Top States With Digital Accessibility Lawsuits

Published November 29, 2023

There were approximately 2,387 lawsuits filed over digital accessibility in 2022.  This is a slight increase (1.5%) from 2021's total of 2,352 and an increase of over 14% from 2020.  A company can no longer hide from a lack of digital accessibility, especially as more and more communication, commerce, and business take place online.

With the steadily-growing rise in lawsuits come the questions every business wants to know – where are these lawsuits being filed? What are the top states with accessibility lawsuits?
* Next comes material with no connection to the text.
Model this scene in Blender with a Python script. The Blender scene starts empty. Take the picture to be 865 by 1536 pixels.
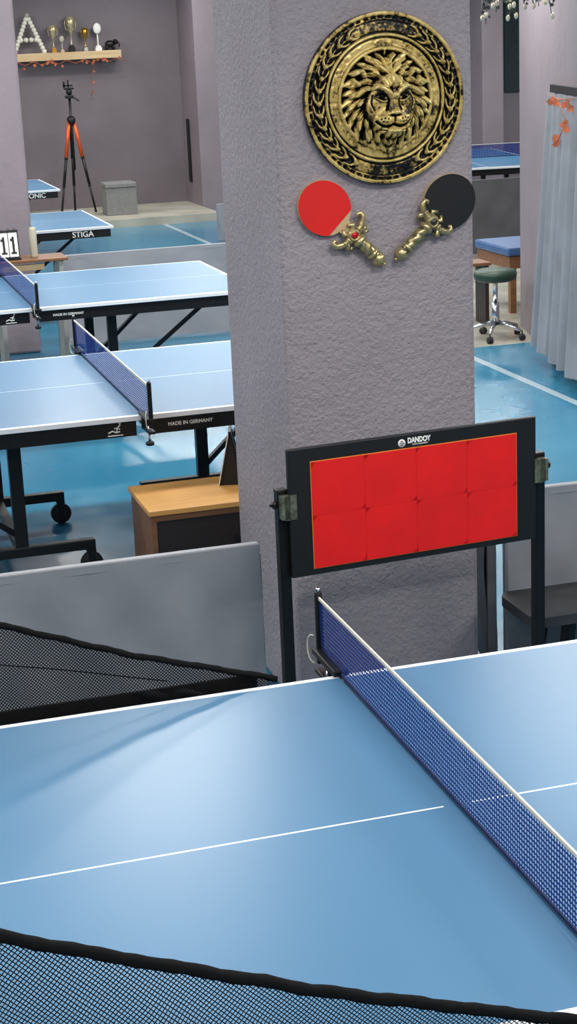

Let’s find out where plaintiffs are suing. 

New York

The state with the most digital accessibility lawsuits is New York. One thousand six hundred sixty lawsuits were filed in New York in 2022, with 372 total filed by a New York law firm. There are numerous reasons why New York would have the highest number of digital accessibility lawsuits, starting with population. 

New York City is the most populous city in the United States (8.4 million people) and is home to over 250,000 businesses. With that many people and companies, most of whom have websites, it’s only natural that accessibility issues would statistically happen to a New York City business due to the sheer number of companies with headquarters in New York state. 
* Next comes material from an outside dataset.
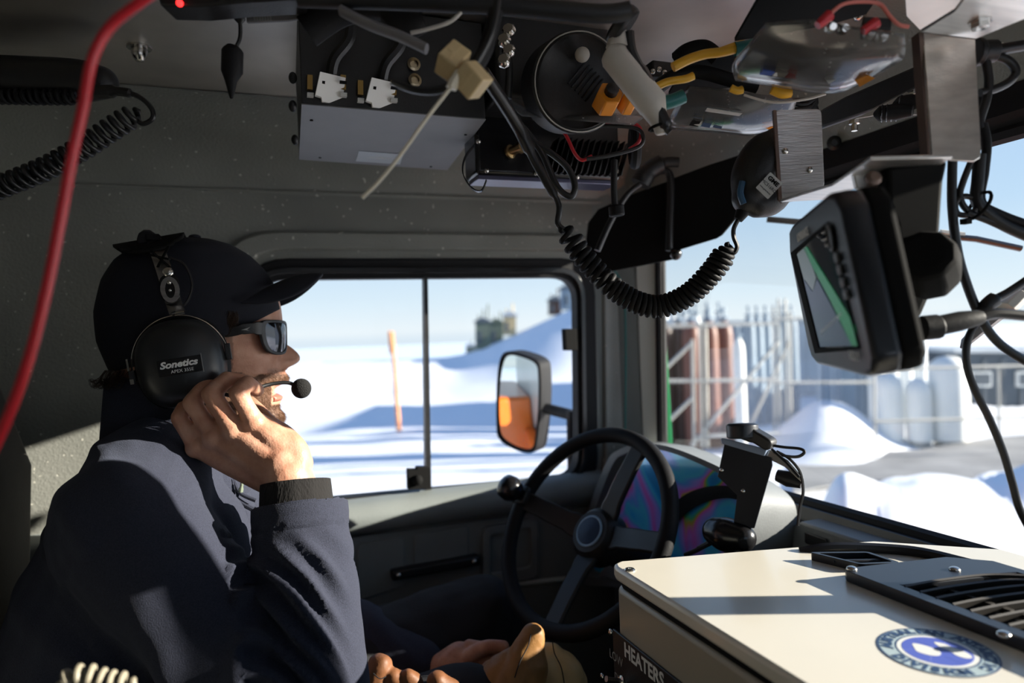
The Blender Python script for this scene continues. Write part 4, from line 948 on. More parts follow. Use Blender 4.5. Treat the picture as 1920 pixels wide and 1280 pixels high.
# ================================================================== CONSOLE between the seats
ZT_ = .880
A_, B_ = PZ(1140, 1054, ZT_), PZ(1430, 1031, ZT_); XF = .80
XA = A_.x
cr_ = root('heater_console', (.6, .40, 0), 'cream topped heater console between the seats with a black switch panel', 'console')
top_ = [(XA, .02), (XA, A_.y-.018), (XA+.004, A_.y-.006), (XA+.016, A_.y), (B_.x, B_.y+.004), (.70, B_.y-.03), (XF, .56), (XF, .02)]
mb = MB(); mb.prism([(x, y, ZT_-.016) for x, y in top_], (0, 0, .016)); ob('lid', mb, M['cream'], cr_, bevel=.004, seg=3)
mb = MB(); mb.prism([(x+(.006 if x < .5 else 0), y-(.006 if y > .3 else 0), ZT_-.024) for x, y in top_], (0, 0, .009)); ob('gasket', mb, M['matte'], cr_)
mb = MB(); mb.prism([(x+(.003 if x < .5 else 0), y-(.003 if y > .3 else 0), .05) for x, y in top_], (0, 0, ZT_-.024-.05)); bodyc = ob('body', mb, M['beige_face'], cr_, bevel=.006, seg=3)
def topscrew(px, py, parent, z=ZT_, r=.0062):
    p = PZ(px, py, z); mb = MB(); mb.lathe([(r, 0), (r, .001), (r*.8, .0022), (r*.3, .0024), (r*.25, .0012)], Matrix.Translation(p), 16); return ob('screw', mb, M['steel'], parent)
topscrew(1181, 1069, cr_)
# switch panel on the rear face
XP = XA + .0025
def pyz(px, py, x=XP): return PX(px, py, x)
p0 = pyz(1152, 1178); ztop = p0.z
mb = MB(); mb.prism([(XP, p0.y, ztop), (XP, .05, ztop), (XP, .05, ztop-.17), (XP, p0.y, ztop-.17)], (-.0025, 0, 0)); sp_ = ob('switch_panel', mb, M['black'], cr_, bevel=.0006)
TXT = lambda y, z: frame((XP-.0028, y, z), (0, -1, 0), (0, 0, 1))
pH = pyz(1210, 1246); mb = MB(); mb.text('HEATERS', .0225, TXT(pH.y, pH.z), .0001, bold=.0006, sx=.9); ob('lettering', mb, M['print'], sp_, smooth=None)
pL = pyz(1159, 1233); mb = MB(); mb.text('LOW', .0150, TXT(pL.y, pL.z), .0001, sx=.9); ob('lettering', mb, M['printdim'], sp_, smooth=None)
pD = pyz(1160, 1268); mb = MB(); mb.text('DEFROST', .0120, TXT(pD.y-.018, pD.z), .0001, sx=.9); ob('lettering', mb, M['printdim'], sp_, smooth=None)
for px, py in ((1149, 1184), (1133, 1267)):
    p = pyz(px, py); mb = MB(); mb.ball((p.x-.003, p.y, p.z), (.002, .004, .004), None, 12, 8); ob('screw', mb, M['steel'], sp_)
p = pyz(1172, 1276); mb = MB(); mb.lathe([(.006, 0), (.006, .003), (.003, .004), (.0028, .02), (.0035, .022)], axis_frame((XP-.003, p.y, p.z), (-1, 0, .35)), 12); ob('toggle_switch', mb, M['steel'], sp_)
p = pyz(1172, 1276); mb = MB(); mb.lathe([(.006, 0), (.006, .003), (.003, .004), (.0028, .02), (.0035, .022)], axis_frame((XP-.003, p.y-.06, p.z), (-1, 0, .35)), 12); ob('toggle_switch', mb, M['steel'], sp_)
# printed emblem on the lid
eC = PZ(1757, 1221, ZT_); eL, eR = PZ(1648, 1197, ZT_), PZ(1870, 1243, ZT_); eT, eB = PZ(1775, 1181, ZT_), PZ(1745, 1262, ZT_)
RE = .5*(eT-eB).length*.98; print('emblem', (eL-eR).length/2, RE, eC)
RE = ((eL-eR).length/2+RE)/2
upd = (PZ(1700, 1150, ZT_) - PZ(1720, 1260, ZT_)); upd = (eT - eB); upd.z = 0; rgt = Vector((upd.y, -upd.x, 0)).normalized()
E = frame((eC.x, eC.y, ZT_+.0003), rgt, upd.normalized())
def disc(r0, r1, z, n=64): return [(r0*math.cos(a), r0*math.sin(a), z) for a in np.linspace(0, 2*math.pi, n, False)], [(r1*math.cos(a), r1*math.sin(a), z) for a in np.linspace(0, 2*math.pi, n, False)]
em = MB(); em.ringplate(*disc(RE, RE*.965, 0), (0, 0, .0002), E); em.ringplate(*disc(RE*.70, RE*.665, 0), (0, 0, .0002), E)
emb = ob('emblem', em, M['navyprint'], cr_, smooth=None)
em = MB(); em.prism(disc(RE*.965, 0, .00001)[0], (0, 0, .0001), E); ob('ring_field', em, mat('pale_blue_print', (.42, .52, .55), .45), emb, smooth=None)
em = MB(); em.prism(disc(RE*.665, 0, .0001)[0], (0, 0, .0001), E); ob('white_field', em, mat('emblem_white', (.80, .80, .76), .4), emb, smooth=None)
em = MB(); em.prism(disc(RE*.585, 0, .0002)[0], (0, 0, .0001), E); ob('blue_field', em, M['blueprint'], emb, smooth=None)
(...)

There’s also a high concentration of law firms in New York – especially in New York City – and New York also has special “damages” a plaintiff can recover, including compensatory damages. In other words, if an attorney can prove “pain and suffering,” the plaintiff can recover those costs if they file suit in New York.


Nearly 67% of all digital accessibility lawsuits were filed by just five law firms from New York and California. However, California only saw 126 suits in 2022, sliding from second to fourth place. This is likely due to the California Court of Appeals ruling in August 2022 that declared online-only businesses are not subject to the ADA. 

Previously, plaintiffs were utilizing California’s Unruh Act for damages in digital accommodation suits, but with the Court of Appeals ruling, the Unruh Act is no longer applicable. The Act protects people from discrimination based on age, sex, ancestry, color, national origin, race, religion, orientation, or disability. Using the Unruh Act to rate websites is no longer allowed, meaning the $4,000 per violation damages no longer apply. This could contribute to California changing from second to fourth place in lawsuit filings. 

However, a steady stream of cases still comes from California. California was second in the number of lawsuits in April of 2023, holding 23 percent of the total digital accessibility lawsuits. California is the most populous state in the United States, so there’s no chance of cases ceasing from that state anytime soon. 

Florida & Pennsylvania

Florida saw 310 lawsuits in 2022, securing the number two position behind New York. Pennsylvania saw 216, giving it the number three position. Even in 2023, both states remain on the map: 3 percent of the lawsuits filed in April 2023 came from Florida, and one came from Pennsylvania. 

Both Florida and Pennsylvania are likely popular filing choices because they are plaintiff-friendly. Florida had one of the country's most plaintiff-friendly damage rulings until Governor DeSantis signed comprehensive legal reforms into law on March 24, 2023. These changes include a shortened statute of limitations, a less favorable comparable fault standard, and significant reductions in damage awards. These sweeping changes may lead to fewer lawsuits in the state.

Similarly, Pennsylvania has very plaintiff-friendly monetary damage claims, including those for “pain and suffering.” As no changes to Pennsylvania's laws have been announced yet, it's possible that Pennsylvania may pick up where Florida left off if lawsuits decline there

Acheson v Laufer

One case that may change the output of accessibility lawsuits is the outcome of Acheson Hotels v Laufer. The Supreme Court will hear this case in October 2023. It is the case of an ADA “tester” – someone who tests websites for accessibility issues – versus a hotel. It will determine whether or not ADA testers have the right to sue over accessibility concerns or if courts should restrict lawsuits to those directly affected.

If the Supreme Court rules in Acheson’s favor and says testers do not have the right to sue, this means that the only people able to sue over accessibility are those directly affected. In this case, it would be someone trying to book a room that couldn’t because the hotel lacked accessibility. This may mean the number of lawsuits declines as testers cannot continue their work. 

The number of lawsuits may increase sharply if the Supreme Court rules in Laufer's favor. Suits that were previously dismissed may be refiled, and many lawsuits awaiting the outcome of this decision may proceed. In any case, this ruling will significantly impact accessibility lawsuits. 


In 2022, New York, Florida, Pennsylvania, and California were the top four states with digital accessibility lawsuits. In 2023, all four states are still on the map, churning out cases. No change is expected in top lawsuit-filing states because of a combination of plaintiff-friendly laws, population numbers, and top law firms. As the numbers increase, so will the output from these states.